## Data section

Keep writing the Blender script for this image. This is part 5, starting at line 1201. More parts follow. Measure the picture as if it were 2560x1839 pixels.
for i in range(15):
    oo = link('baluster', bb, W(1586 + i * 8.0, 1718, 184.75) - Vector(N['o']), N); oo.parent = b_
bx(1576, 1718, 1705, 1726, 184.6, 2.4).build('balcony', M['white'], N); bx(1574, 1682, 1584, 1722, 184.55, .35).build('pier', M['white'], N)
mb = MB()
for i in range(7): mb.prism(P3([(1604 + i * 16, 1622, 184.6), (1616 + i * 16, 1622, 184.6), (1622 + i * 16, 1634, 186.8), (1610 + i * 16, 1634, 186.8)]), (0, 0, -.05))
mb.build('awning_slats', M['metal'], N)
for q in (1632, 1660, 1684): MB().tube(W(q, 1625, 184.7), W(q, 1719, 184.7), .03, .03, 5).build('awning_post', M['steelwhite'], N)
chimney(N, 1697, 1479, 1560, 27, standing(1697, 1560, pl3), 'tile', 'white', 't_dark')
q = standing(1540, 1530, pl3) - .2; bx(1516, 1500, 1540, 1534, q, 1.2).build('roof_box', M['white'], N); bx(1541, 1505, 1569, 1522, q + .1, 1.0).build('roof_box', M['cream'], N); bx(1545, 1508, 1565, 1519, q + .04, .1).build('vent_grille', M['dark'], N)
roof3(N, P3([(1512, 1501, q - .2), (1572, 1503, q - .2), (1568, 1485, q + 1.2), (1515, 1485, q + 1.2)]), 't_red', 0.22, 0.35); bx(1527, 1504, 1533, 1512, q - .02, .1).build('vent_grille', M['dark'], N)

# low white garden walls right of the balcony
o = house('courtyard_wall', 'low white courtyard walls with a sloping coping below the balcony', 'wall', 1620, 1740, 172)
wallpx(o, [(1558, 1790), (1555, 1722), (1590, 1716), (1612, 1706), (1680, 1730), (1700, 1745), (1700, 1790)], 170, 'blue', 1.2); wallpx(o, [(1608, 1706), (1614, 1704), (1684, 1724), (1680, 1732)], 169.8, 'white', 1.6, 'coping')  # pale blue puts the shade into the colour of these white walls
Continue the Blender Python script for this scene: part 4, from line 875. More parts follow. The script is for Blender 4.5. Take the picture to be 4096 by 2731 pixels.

## Exercise prompt
Repeat the records above exactly as they appear.

## The reply
Keep writing the Blender script for this image. This is part 5, starting at line 1201. More parts follow. Measure the picture as if it were 2560x1839 pixels.
for i in range(15):
    oo = link('baluster', bb, W(1586 + i * 8.0, 1718, 184.75) - Vector(N['o']), N); oo.parent = b_
bx(1576, 1718, 1705, 1726, 184.6, 2.4).build('balcony', M['white'], N); bx(1574, 1682, 1584, 1722, 184.55, .35).build('pier', M['white'], N)
mb = MB()
for i in range(7): mb.prism(P3([(1604 + i * 16, 1622, 184.6), (1616 + i * 16, 1622, 184.6), (1622 + i * 16, 1634, 186.8), (1610 + i * 16, 1634, 186.8)]), (0, 0, -.05))
mb.build('awning_slats', M['metal'], N)
for q in (1632, 1660, 1684): MB().tube(W(q, 1625, 184.7), W(q, 1719, 184.7), .03, .03, 5).build('awning_post', M['steelwhite'], N)
chimney(N, 1697, 1479, 1560, 27, standing(1697, 1560, pl3), 'tile', 'white', 't_dark')
q = standing(1540, 1530, pl3) - .2; bx(1516, 1500, 1540, 1534, q, 1.2).build('roof_box', M['white'], N); bx(1541, 1505, 1569, 1522, q + .1, 1.0).build('roof_box', M['cream'], N); bx(1545, 1508, 1565, 1519, q + .04, .1).build('vent_grille', M['dark'], N)
roof3(N, P3([(1512, 1501, q - .2), (1572, 1503, q - .2), (1568, 1485, q + 1.2), (1515, 1485, q + 1.2)]), 't_red', 0.22, 0.35); bx(1527, 1504, 1533, 1512, q - .02, .1).build('vent_grille', M['dark'], N)

# low white garden walls right of the balcony
o = house('courtyard_wall', 'low white courtyard walls with a sloping coping below the balcony', 'wall', 1620, 1740, 172)
wallpx(o, [(1558, 1790), (1555, 1722), (1590, 1716), (1612, 1706), (1680, 1730), (1700, 1745), (1700, 1790)], 170, 'blue', 1.2); wallpx(o, [(1608, 1706), (1614, 1704), (1684, 1724), (1680, 1732)], 169.8, 'white', 1.6, 'coping')  # pale blue puts the shade into the colour of these white walls
Continue the Blender Python script for this scene: part 4, from line 875. More parts follow. The script is for Blender 4.5. Take the picture to be 4096 by 2731 pixels.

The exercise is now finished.